Con l’accordo di Pomigliano e quello di Mirafiori non viene chiesto nulla al governo ma sullo sfondo permane il problema del costo del lavoro: la questione posta della delocalizzazione delle imprese all’estero, ovviamente operazione vantaggiosa se consideriamo lo scenario ormai globale, non ha trovato una politica capace di creare situazioni virtuose per trattenere le imprese come ad esempio la diminuizione del costo del lavoro, la statalizzazione dei costi per la sicurezza, l’abbattimento dell’IVA sugli acquisti, ecc..
Al di là delle proposte è mancato il governo del momento storico, l’idea che la politica debba investire anche sulla questione etica del fare impresa. Mantenere in Italia le lavorazioni e i posti di lavoro anche se il guadagno può essere minore.
La politica non ha tolto dalle spalle dei lavoratori il costo della competizione sui mercati globali delle imprese.
Anzi viene sostanzialmente preso per buono il male minore: mantenere i posti di lavoro in Italia. Qualcuno aggiunge il solito “ma anche”…….
Il degrado della politica è il degrado del paese, cioè si vive di rendita e si cerca solo il profitto personale, non esiste alcuna socializzazione del problema, non c’è solidarietà per il progresso del paese. Diceva Robert Kennedy: “Non troveremo mai un fine per la nazione né una nostra personale soddisfazione nel mero perseguimento del benessere economico, nell’ammassare senza fine beni terreni.
Non possiamo misurare lo spirito nazionale sulla base dell’indice Dow-Jones, né i successi del paese sulla base del prodotto interno lordo (PIL)”.
Alla crisi dell’impresa e della politica si aggiunge la crisi del sindacato: il sistema sindacale è, come la politica, seduto su se’ stesso, spesso incapace di leggere i tempi.
Al sindacato si devono molte conquiste, tutte battaglie civili importanti, di progresso, oneste (la FIOM ha ragione nel sottolineare il ritorno al passato su due diritti fondamentali dei lavoratori: il diritto ad essere rappresentati e rivendicare ed il diritto alla cura. Sono due diritti costituzionalmente riconosciuti e che proprio la Carta costituzionale dovrebbe porre su basi fiduciarie, fuori dagli abusi).
Ma la trasformazione in “parte sociale generalizzata” del sindacato ha strutturato un modello di rappresentanza poco dinamico, basato su regole contrattuali che hanno valenza nazionale mentre la situazione del mercato del lavoro richiede altro; inoltre ci si trova un sindacato il cui ruolo si confonde volentieri con quello della politica.
Anche in questo caso si doveva prevenire una situazione, destinata a degradare, risolvendo, anche per legge, la questione della rappresentanza, introducendo forzatamente la contrattazione decentrata.

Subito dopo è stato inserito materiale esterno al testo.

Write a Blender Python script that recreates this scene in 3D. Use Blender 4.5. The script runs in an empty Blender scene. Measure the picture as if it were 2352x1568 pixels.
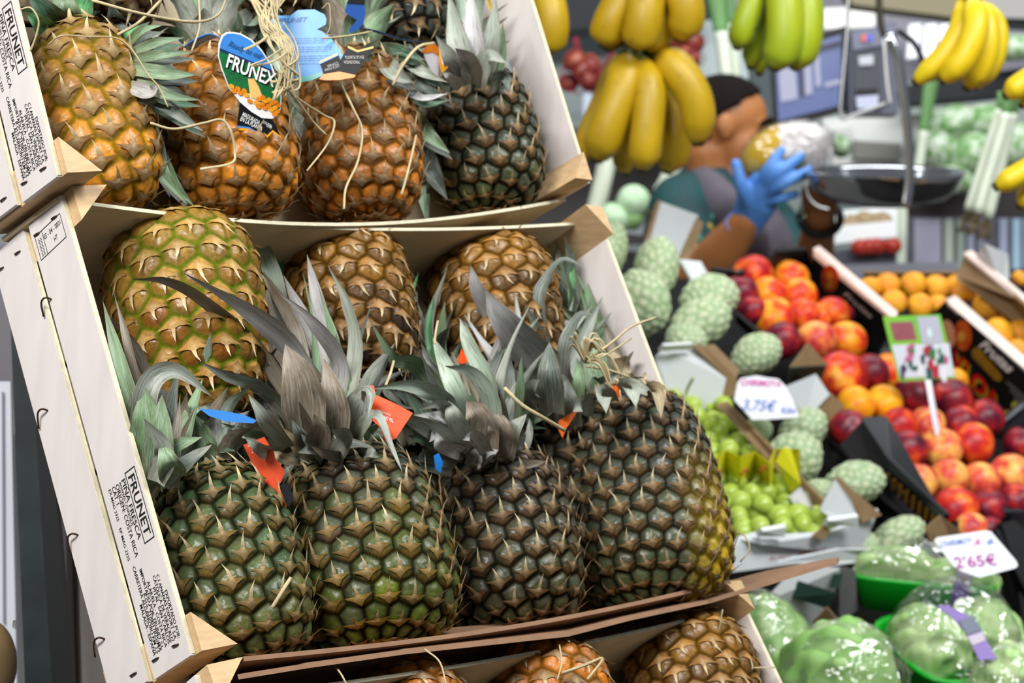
import bpy, math, random
import numpy as np
from mathutils import Matrix, Vector
random.seed(7); rng = np.random.default_rng(7)
sc = bpy.context.scene
COL = sc.collection

# ------------------------------------------------------------------ camera
F = 5000.0; CX = 1176.0; CY = 784.0; PITCH = math.radians(9.0)
CAM = np.array([0.0, 0.0, 1.70])
AX = np.array([[1, 0, 0], [0, math.sin(PITCH), math.cos(PITCH)], [0, math.cos(PITCH), -math.sin(PITCH)]])   # right, up, forward
cd = bpy.data.cameras.new('camera'); cam = bpy.data.objects.new('camera', cd); COL.objects.link(cam)
cam.location = CAM; cam.rotation_euler = (math.pi / 2 - PITCH, 0, 0)
cd.sensor_width = 36.0; cd.lens = 36.0 * F / 2352.0; cd.clip_start = 0.05; cd.clip_end = 60
cd.dof.use_dof = True; cd.dof.focus_distance = 1.56; cd.dof.aperture_fstop = 11.0
sc.camera = cam

# ------------------------------------------------------------------ world, lamps, exposure
w = bpy.data.worlds.new('hall'); sc.world = w; w.use_nodes = True
w.node_tree.nodes['Background'].inputs[0].default_value = (0.86, 0.93, 1.0, 1)
w.node_tree.nodes['Background'].inputs[1].default_value = 0.15
def area(name, loc, target, sx, sy, power, col=(1, 1, 1)):
    l = bpy.data.lights.new(name, 'AREA'); l.shape = 'RECTANGLE'; l.size = sx; l.size_y = sy; l.energy = power; l.color = col
    o = bpy.data.objects.new(name, l); COL.objects.link(o); o.location = loc
    o.rotation_euler = (Vector(target) - Vector(loc)).to_track_quat('-Z', 'Y').to_euler()
    return o
area('stall_lamp', (-0.9, 0.1, 3.1), (-0.1, 1.6, 1.35), 1.3, 0.45, 90, (1.0, 0.985, 0.97))
area('aisle_lamp', (1.5, 1.7, 3.2), (1.0, 3.2, 1.1), 2.2, 0.6, 84, (0.97, 0.99, 1.0))
area('counter_lamp', (0.8, 4.4, 3.2), (0.9, 5.6, 1.3), 2.6, 0.6, 64, (0.93, 0.98, 1.0))
sc.view_settings.view_transform = 'Standard'; sc.view_settings.look = 'None'
sc.view_settings.gamma = 1.0; sc.view_settings.exposure = 0.0; sc.view_settings.use_curve_mapping = False
sc.cycles.max_bounces = 8; sc.cycles.transparent_max_bounces = 12
sc.cycles.caustics_reflective = False; sc.cycles.caustics_refractive = False

# ------------------------------------------------------------------ helpers
def ray(x, y):
    return np.array([(x - CX) / F, -(y - CY) / F, 1.0]) @ AX
def D(x, y, d):
    return CAM + ray(x, y) * d
def proj(P):
    c = AX @ (np.asarray(P) - CAM); return CX + F * c[0] / c[2], CY - F * c[1] / c[2], c[2]
def nrm(a):
    a = np.asarray(a, float); return a / np.linalg.norm(a)
class Plane:
    def __init__(s, P, n): s.P = np.asarray(P, float); s.n = nrm(n)
    def at(s, x, y, off=0.0):
        r = ray(x, y); P = s.P + s.n * off
        return CAM + r * (((P - CAM) @ s.n) / (r @ s.n))
def lin(c):
    if isinstance(c, str): c = [int(c[i:i + 2], 16) for i in (0, 2, 4)]
    return tuple(((v / 255) / 12.92 if v / 255 <= .04045 else ((v / 255 + .055) / 1.055) ** 2.4) for v in c)
MATS = {}
def M(name, col='808080', rough=.5, noise=.0, scale=30., metal=0., attr=False, bump=0., spec=.5, sss=0., stretch=None, col2=None, coat=0., trans=0.):
    if name in MATS: return MATS[name]
    m = bpy.data.materials.new(name); m.use_nodes = True; nt = m.node_tree; b = nt.nodes['Principled BSDF']
    N, Lk = nt.nodes.new, nt.links.new
    b.inputs['Roughness'].default_value = rough; b.inputs['Metallic'].default_value = metal
    b.inputs['Specular IOR Level'].default_value = spec; b.inputs['Coat Weight'].default_value = coat
    b.inputs['Transmission Weight'].default_value = trans
    if sss: b.inputs['Subsurface Weight'].default_value = sss; b.inputs['Subsurface Radius'].default_value = (.01, .008, .004); b.inputs['Subsurface Scale'].default_value = .6
    c = lin(col) + (1,)
    b.inputs['Base Color'].default_value = c
    src = None
    if attr:
        a = N('ShaderNodeVertexColor'); a.layer_name = 'Col'; src = a.outputs['Color']
        if attr == 'rough':
            rg_ = N('ShaderNodeMapRange'); rg_.inputs['To Min'].default_value = .95; rg_.inputs['To Max'].default_value = rough; Lk(a.outputs['Alpha'], rg_.inputs['Value']); Lk(rg_.outputs['Result'], b.inputs['Roughness'])
            rs2 = N('ShaderNodeMath'); rs2.operation = 'MULTIPLY'; rs2.inputs[1].default_value = spec; Lk(a.outputs['Alpha'], rs2.inputs[0]); Lk(rs2.outputs[0], b.inputs['Specular IOR Level'])
    if noise or bump or col2:
        tc = N('ShaderNodeTexCoord'); no = N('ShaderNodeTexNoise'); no.inputs['Scale'].default_value = scale; no.inputs['Detail'].default_value = 4
        mp = N('ShaderNodeMapping'); Lk(tc.outputs['Object'], mp.inputs['Vector']); Lk(mp.outputs['Vector'], no.inputs['Vector'])
        if stretch: mp.inputs['Scale'].default_value = stretch
        if noise or col2:
            mx = N('ShaderNodeMix'); mx.data_type = 'RGBA'
            rp = N('ShaderNodeMapRange'); rp.inputs['From Min'].default_value = .32; rp.inputs['From Max'].default_value = .68
            Lk(no.outputs['Fac'], rp.inputs['Value']); Lk(rp.outputs['Result'], mx.inputs['Factor'])
            if col2:
                mx.inputs['A'].default_value = c; mx.inputs['B'].default_value = lin(col2) + (1,)
            else:
                mx.blend_type = 'MULTIPLY'; mx.inputs['B'].default_value = (1 - noise, 1 - noise, 1 - noise, 1)
                if src: Lk(src, mx.inputs['A'])
                else: mx.inputs['A'].default_value = c
            src = mx.outputs['Result']
        if bump:
            bp = N('ShaderNodeBump'); bp.inputs['Strength'].default_value = bump; bp.inputs['Distance'].default_value = .002
            Lk(no.outputs['Fac'], bp.inputs['Height']); Lk(bp.outputs['Normal'], b.inputs['Normal'])
    if src: Lk(src, b.inputs['Base Color'])
    MATS[name] = m; return m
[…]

I contratti collettivi nazionali sono tuttora un grande esempio di solidarietà, dove regole difese da chi ha potere di contrattazione, esercitando anche il diritto allo sciopero, garantivano diritti anche a chi non aveva potere di contrattare.

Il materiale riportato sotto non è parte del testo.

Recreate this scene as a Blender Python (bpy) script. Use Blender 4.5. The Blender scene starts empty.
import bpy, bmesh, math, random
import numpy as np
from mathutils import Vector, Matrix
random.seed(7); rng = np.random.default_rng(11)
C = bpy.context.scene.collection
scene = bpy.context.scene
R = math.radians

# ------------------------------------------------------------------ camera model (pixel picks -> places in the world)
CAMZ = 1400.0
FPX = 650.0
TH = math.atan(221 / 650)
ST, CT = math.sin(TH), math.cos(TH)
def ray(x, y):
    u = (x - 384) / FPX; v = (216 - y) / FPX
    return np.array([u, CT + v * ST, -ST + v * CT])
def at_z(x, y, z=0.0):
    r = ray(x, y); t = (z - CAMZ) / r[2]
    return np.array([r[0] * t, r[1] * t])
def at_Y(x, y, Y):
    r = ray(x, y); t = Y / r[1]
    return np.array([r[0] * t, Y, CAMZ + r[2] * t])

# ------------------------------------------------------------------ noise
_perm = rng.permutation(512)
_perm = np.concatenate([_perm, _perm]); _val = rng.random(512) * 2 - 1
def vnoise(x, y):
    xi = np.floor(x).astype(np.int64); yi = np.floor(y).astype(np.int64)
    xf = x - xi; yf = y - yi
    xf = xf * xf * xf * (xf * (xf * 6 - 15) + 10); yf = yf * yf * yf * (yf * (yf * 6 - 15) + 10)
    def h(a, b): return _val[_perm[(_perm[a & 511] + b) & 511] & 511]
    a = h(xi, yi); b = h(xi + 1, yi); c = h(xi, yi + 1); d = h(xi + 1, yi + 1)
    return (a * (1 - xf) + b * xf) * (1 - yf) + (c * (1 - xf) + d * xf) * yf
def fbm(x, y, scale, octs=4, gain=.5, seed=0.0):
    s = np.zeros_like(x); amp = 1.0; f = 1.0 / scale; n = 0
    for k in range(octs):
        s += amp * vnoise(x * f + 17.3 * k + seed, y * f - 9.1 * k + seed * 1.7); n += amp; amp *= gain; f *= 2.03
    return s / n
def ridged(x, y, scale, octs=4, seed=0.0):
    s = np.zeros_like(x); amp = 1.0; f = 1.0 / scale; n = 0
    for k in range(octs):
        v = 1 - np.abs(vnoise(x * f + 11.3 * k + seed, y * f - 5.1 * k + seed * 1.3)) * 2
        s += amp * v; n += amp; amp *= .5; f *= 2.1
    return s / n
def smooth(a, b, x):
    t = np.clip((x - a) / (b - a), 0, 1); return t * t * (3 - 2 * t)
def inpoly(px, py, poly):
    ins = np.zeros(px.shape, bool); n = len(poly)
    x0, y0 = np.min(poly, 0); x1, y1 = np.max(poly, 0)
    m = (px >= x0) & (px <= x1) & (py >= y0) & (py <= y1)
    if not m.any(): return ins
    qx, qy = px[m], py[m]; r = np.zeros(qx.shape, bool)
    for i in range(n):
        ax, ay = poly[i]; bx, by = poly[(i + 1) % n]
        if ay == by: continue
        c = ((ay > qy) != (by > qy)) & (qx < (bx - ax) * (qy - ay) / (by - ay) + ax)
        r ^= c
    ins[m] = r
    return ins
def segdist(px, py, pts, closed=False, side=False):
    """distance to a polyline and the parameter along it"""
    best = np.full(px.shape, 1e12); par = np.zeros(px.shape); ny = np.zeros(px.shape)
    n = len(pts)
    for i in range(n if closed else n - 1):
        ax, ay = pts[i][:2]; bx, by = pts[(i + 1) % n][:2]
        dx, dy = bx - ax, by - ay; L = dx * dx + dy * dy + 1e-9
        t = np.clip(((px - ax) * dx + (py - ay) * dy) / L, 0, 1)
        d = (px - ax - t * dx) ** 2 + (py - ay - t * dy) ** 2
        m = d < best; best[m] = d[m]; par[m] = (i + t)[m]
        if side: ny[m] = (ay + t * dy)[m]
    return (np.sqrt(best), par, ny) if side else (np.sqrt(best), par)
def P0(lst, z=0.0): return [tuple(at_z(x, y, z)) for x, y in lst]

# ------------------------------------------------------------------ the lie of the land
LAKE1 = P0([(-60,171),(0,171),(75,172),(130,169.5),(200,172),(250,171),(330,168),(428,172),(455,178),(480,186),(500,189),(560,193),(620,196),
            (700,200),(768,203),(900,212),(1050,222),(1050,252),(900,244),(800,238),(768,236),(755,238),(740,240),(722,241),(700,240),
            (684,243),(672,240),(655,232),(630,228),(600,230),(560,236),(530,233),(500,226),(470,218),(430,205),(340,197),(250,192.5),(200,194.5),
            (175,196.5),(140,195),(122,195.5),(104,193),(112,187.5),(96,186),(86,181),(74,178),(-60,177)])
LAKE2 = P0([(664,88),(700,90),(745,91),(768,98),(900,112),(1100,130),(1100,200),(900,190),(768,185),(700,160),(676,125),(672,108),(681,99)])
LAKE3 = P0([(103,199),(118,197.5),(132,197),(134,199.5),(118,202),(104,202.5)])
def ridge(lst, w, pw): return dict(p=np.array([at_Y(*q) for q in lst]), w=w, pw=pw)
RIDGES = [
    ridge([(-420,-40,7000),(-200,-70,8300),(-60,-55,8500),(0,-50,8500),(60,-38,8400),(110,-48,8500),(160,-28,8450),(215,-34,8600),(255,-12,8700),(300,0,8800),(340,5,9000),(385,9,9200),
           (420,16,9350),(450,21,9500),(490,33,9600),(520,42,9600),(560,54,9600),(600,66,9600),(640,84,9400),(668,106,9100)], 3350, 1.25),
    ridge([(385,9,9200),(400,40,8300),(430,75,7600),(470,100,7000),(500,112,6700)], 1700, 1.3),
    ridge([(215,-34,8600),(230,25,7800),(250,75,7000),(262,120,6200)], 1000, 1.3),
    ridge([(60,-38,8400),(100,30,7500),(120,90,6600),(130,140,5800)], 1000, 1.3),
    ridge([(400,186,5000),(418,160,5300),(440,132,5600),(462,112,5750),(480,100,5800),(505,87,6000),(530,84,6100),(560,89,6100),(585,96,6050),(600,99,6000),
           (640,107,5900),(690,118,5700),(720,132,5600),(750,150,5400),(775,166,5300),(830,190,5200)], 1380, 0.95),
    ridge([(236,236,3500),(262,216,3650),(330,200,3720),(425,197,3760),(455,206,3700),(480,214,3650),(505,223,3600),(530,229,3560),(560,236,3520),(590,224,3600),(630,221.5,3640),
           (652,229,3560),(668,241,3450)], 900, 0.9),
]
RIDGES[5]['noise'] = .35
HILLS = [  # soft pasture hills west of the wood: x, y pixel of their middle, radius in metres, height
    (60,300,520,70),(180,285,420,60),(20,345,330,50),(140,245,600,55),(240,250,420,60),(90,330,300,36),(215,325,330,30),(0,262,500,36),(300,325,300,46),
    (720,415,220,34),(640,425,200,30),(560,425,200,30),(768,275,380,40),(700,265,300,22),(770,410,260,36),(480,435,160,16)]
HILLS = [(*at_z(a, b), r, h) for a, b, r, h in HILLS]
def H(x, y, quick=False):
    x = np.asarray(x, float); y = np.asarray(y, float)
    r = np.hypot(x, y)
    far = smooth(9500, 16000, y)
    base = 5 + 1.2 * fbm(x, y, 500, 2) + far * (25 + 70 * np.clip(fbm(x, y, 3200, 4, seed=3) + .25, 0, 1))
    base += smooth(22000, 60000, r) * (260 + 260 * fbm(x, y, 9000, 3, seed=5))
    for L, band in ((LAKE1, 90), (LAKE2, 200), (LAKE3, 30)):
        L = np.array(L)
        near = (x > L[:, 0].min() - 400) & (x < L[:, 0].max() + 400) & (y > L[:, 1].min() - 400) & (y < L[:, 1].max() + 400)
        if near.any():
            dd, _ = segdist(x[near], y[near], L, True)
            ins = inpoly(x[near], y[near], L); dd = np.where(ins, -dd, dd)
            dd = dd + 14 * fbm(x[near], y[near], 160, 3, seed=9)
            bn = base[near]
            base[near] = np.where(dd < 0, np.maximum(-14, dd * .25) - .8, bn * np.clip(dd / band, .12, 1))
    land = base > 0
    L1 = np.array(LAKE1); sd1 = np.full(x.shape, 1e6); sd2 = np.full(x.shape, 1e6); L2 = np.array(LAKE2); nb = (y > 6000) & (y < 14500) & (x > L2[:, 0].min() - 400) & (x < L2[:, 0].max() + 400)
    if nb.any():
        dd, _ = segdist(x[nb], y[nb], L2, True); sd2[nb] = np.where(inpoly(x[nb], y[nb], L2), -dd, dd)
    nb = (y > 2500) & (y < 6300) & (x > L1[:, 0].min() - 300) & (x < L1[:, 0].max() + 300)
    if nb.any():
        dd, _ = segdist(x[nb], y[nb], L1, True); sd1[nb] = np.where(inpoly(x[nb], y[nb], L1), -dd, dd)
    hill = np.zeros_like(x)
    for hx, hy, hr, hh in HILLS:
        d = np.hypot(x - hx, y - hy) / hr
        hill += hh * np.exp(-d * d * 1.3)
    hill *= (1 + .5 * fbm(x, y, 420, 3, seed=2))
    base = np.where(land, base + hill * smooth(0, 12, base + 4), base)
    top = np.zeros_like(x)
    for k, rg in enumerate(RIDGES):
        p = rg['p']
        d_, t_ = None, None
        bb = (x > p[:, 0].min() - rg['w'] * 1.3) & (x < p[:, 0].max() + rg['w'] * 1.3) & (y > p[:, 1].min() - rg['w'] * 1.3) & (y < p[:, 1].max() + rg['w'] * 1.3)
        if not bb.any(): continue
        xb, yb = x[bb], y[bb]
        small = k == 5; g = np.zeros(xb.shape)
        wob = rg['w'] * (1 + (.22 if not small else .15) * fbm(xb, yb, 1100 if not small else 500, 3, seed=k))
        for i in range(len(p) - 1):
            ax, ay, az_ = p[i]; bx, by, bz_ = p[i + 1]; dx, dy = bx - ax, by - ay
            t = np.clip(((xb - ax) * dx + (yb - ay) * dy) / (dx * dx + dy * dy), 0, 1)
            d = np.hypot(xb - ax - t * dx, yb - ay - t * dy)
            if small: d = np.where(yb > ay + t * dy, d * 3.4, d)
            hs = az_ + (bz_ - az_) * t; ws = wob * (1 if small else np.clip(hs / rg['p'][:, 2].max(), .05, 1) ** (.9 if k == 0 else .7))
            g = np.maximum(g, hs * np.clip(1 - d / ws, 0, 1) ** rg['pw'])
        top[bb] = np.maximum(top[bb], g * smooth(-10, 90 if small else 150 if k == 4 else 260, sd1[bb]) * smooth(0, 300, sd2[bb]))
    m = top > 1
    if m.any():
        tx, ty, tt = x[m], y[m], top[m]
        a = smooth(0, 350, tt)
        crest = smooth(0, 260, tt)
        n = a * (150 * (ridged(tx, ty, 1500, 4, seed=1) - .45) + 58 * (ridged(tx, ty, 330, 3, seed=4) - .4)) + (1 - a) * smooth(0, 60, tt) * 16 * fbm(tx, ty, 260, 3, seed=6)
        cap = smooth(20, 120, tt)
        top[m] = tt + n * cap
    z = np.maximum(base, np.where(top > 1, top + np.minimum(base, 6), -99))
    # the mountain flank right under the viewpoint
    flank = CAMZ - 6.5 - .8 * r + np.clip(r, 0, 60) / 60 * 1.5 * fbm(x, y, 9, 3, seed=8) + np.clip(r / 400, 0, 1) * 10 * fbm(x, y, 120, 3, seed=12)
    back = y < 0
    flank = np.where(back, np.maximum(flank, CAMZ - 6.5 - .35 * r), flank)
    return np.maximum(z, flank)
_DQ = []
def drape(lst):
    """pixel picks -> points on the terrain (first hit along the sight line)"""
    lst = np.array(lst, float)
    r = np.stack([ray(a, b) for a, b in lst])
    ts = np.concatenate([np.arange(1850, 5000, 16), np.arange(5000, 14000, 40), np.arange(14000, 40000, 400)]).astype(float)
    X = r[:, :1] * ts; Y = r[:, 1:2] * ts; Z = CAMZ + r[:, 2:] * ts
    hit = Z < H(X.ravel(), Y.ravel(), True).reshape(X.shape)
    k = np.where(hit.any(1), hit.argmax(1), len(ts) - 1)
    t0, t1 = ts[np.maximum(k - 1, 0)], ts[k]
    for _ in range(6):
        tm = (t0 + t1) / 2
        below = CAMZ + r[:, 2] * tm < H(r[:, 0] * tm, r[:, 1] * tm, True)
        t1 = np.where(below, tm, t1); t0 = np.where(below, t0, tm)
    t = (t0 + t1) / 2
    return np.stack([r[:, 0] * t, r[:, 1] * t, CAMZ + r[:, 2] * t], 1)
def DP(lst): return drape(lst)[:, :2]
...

Però l’economia ha cambiato le produzioni e le dimensioni del mondo del lavoro e del mondo nel lavoro.
Si riconosce un certo immobilismo culturale del sindacato, che dovrebbe invece essere componente riformista della società, con la conseguenza di un arretramento del movimento sindacale nella cultura del paese, soprattutto tra le nuove generazioni.

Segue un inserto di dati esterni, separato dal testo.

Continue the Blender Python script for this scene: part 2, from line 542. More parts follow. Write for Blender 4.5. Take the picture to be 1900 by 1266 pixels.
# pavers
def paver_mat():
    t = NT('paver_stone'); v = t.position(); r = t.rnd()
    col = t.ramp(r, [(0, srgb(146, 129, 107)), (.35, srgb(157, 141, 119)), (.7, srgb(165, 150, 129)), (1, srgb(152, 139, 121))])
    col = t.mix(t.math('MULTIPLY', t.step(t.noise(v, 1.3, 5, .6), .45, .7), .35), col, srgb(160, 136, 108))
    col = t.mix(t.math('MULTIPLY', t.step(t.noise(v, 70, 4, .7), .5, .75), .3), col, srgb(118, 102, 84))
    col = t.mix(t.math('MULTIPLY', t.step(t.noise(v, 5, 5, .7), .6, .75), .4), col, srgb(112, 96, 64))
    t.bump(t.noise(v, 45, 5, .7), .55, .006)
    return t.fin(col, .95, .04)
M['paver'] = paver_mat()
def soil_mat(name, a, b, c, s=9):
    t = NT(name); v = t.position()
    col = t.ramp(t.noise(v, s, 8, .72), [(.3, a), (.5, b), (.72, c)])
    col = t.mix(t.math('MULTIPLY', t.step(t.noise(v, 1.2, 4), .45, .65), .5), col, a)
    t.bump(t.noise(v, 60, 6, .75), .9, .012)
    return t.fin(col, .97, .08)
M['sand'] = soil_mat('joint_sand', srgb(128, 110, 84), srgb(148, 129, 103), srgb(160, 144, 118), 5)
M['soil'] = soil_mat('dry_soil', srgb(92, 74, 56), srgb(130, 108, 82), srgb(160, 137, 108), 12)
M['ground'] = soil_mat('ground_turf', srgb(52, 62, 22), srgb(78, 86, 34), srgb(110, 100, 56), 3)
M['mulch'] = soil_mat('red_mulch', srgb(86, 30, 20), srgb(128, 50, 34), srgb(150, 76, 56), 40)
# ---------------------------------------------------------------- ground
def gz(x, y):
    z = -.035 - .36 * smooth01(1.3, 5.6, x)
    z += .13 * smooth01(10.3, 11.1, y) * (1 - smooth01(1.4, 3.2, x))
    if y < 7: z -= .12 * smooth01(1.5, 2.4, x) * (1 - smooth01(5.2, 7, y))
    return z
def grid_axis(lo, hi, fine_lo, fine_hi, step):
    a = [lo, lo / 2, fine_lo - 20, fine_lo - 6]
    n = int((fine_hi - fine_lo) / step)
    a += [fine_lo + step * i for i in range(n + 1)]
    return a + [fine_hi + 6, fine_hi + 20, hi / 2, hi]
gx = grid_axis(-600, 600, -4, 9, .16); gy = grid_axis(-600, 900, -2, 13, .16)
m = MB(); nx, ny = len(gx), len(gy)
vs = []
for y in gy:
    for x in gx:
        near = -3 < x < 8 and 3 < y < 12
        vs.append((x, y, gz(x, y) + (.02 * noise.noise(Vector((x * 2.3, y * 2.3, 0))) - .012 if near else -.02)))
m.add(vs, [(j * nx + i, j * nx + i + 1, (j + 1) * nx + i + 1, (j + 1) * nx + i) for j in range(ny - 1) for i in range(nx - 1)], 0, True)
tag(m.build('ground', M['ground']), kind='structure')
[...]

La firma mancante della FIOM ci deve far riflettere sui contenuti di un accordo firmato e lodato dal resto del mondo sindacale. Prevale tra i firmatari dell’accordo la volontà di mantenere in Italia i posti di lavoro, anche rinunciando parzialmente a dei diritti faticosamente acquisiti.
Questo strappo è di fatto una riforma, e come tale deve essere esaminata in prospettiva.
L’incertezza complessiva e la scarsa autorevolezza del quadro istituzionale porta allo scetticismo, al pensare che qualsiasi riforma delle regole sul lavoro vedrà solo il contributo dei lavoratori e profitti per le aziende.
Si è rotto un equilibrio pure basato su regole forse anacronistiche, su stereotipi ma anche su faticose conquiste divenuti diritti e, a guardar bene, non sono questi che evitano la delocalizzazione di un’azienda.
Rimane il fatto che l’accordo di Pomigliano e quello di Mirafiori spostano l’essenza della contrattazione:non è più il lavoratore al centro del sistema di diritti ma il lavoro.
Su queste basi è l’azienda, con la sua produzione, il patrimonio da salvaguardare.
Non si può vivere però fuori dal tempo.
E se FIAT ha dettato la sua linea, occorre il concorso di tutti, per tenere insieme diritti e lavoro, per ritrovare l’equilibrio.
E tornare a far progredire l’Italia, una Repubblica democratica, fondata sul lavoro.